Как люди приспосабливаются к жизни в ландшафте, примерно так же люди приспосабливаются к жизни между программами. Паразиты набиваются в щели машины, и оттуда контролируют не машину, а людей и ресурсные потоки.
Программа – это еще и результат консенсуса, точка баланса множества сил, часто результат урегулирования конфликта. Любое изменение приводит к множественным реакциям, к «кругам на воде». Поэтому появляется еще одна программа: «не трогать программу». А к ней – еще одна: «а кто тронет, у того будут проблемы».
Что вверху – то и внизу. Машинная система, программная система имеет склонность набирать машинных людей. Так серые мышки проникают в структуры власти изначально и оказываются в них успешными; далее идет их накопление.
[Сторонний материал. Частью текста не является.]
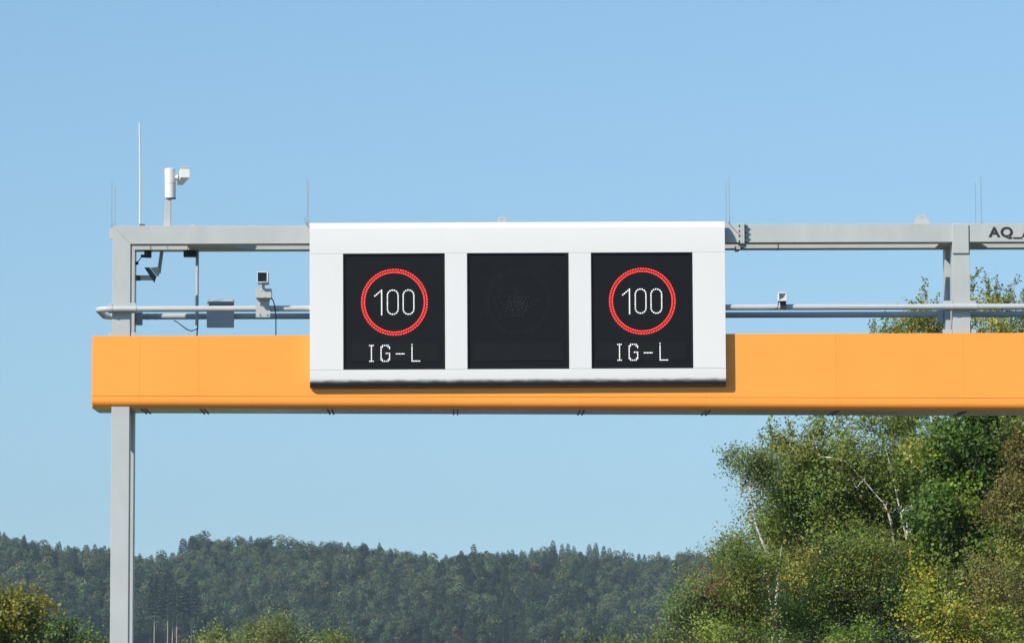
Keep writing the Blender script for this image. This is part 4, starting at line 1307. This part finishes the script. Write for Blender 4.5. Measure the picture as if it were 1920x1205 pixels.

Старый клан, обросший структурами, тоже начинает действовать как машина. И получается, что в государственной машине оказывается еще одна машина. От этого состояния машинности чувство самосохранения не то что исчезает, но начинает выдавать ошибочные команды, в том числе может дать сразу противоречивое множество команд и привести машинную систему к ступору. Паразитическая система приобретает черты системы, а именно структур, в которых она развилась, иначе, оказывается производным фракталом старой системы высшего уровня.
К различению машинной и клановой частей: миром правит Америка, но миром правят кланы васпов и евреев. (На самом деле кланы тоже перешли на стадию машины, так что толком никто не правит, только дивиденды получают).
Часто говорится: правящая «система», управляющая «система». Но система эта состоит из программного инерционного момента, и набившихся в нее паразитов. Кланы в «домике» проводят свою политику, что естественно, но «домик» тоже проводит свою в основном политику-инерцию и иногда политику-реакцию, причем через этих же людей кланов, что понять сложнее.
Чтобы понимать, как работают государства и подобные системы, нужно уметь отличать программные механизмы от воли людей и их групп. И насколько эти люди могут изменять и обходить программные механизмы. Когда говорят «власть хочет», «государство стремится» - желательно ориентироваться, какая часть системы демонстрирует хотение или стремление. А в живых системах есть и третья сторона – общество и люди.